The title of the InfoQ article, “Economics of Service Orientation” caught my interest, but unfortunately I was left disappointed. I felt that the article missed the mark somewhat and also missed some of the important costs of Service Orientation in its eagerness to concentrate on the benefits.
In my view, the real economics of SOA is about how many times you pay for the same function.
In the world of packaged applications you have very coarse control over the number and bundling of the functions that you have available. If you buy a packaged application, then you typically buy a bundle of functions or capabilities – some of these hopefully will be functions that you need, yet others will be functions that you don’t need.
An example of this is if you buy a billing application which has inbuilt functionality for handling customer contact details. You may not need customer contacts in your billing application because it already exists in your CRM (for example). However, as delivered, the billing application requires its own proprietary customer contact details module because it is incapable of working with a 3rd party’s CRM data. So there are a bunch of costs associated with purchasing a packaged application:
- The cost of the functionality that you require.
- The cost of the functionality that you don’t require (the vendor charges licence and support fees for the whole package, not just the bits you really want to use).
- The infrastructure cost of hosting all this functionality – required and not required.
- The cost of integrating the functionality you require into your business processes.
- The cost of integrating and potentially mitigating the functionality that you don’t require.
If we consider cost 5) in the context of my example. Even though you have a perfectly good CRM, the billing system requires contact details to be managed within its own application database, so you have to integrate your CRM with the billing application. There may be side-effects of this integration which need to be mitigated. You may need to invent whole new business processes to manage duplication between two or more systems and the inevitable synchronization problems that arise.

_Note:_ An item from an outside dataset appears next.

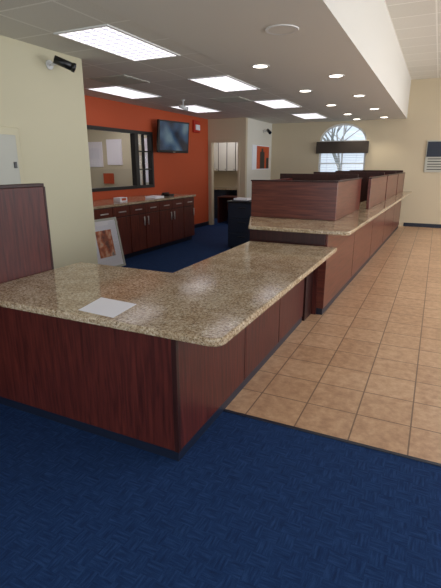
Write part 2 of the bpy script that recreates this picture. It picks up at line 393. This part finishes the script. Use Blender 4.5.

In an SOA utopia, there is more fine grained control over the functions that you acquire from a vendor. In particular you can buy only the functions that you need and then have them plug into other services in your information infrastructure. This saves a number of costs:
- You only pay for the function that you require
- You don’t pay for the functions that you don’t require
- You only pay to host the functionality you have bought – not a bunch of tag-alongs. And if your function is remotely hosted, the costs of hosting the new functionality may be very low.
- You pay only the cost of integrating the required functionality into your business processes
- You don’t have to pay to integrate and mitigate functionality you don’t require
So the economic value of SOA is in the finer granularity with which you can manage the cost of your IT functionality. The job of the enterprise architect moves from managing a portfolio of applications – complete with duplicates and overlaps – to one of managing services or functions, with hopefully minimal duplicates and overlaps.
But this picture wouldn’t be complete without considering the additional overheads required for a well functioning SOA. Architectural standards and governance are required to ensure that you buy the right services at the right time and that the services can be integrated properly into your business processes. You should then add in costs associated with:
- There is a cost for running an enterprise architecture function – managing standards and governance.
- The cost of acquiring a specific function may be higher because of the additional planning and research required to get the “right” function for your business processes and to fit into your enterprise services framework.
- The integration cost of exposing functions as services is generally going to be higher than just building a point integration. This is because of the greater degree of planning involved with providing a service in a reliable and re-usable manner.
But hopefully the additional cost of architectural governance and standards should be offset by the savings in managing services as opposed to packaged applications.
As a final note, it’s interesting to note that the economic model is similar for the vendors as it is for their customers. This is why many packaged application vendors are hopping on the bandwagon of SOA. These vendors have acquired applications with overlapping functionality and require a more fine-grained approach for managing and selling their functionality.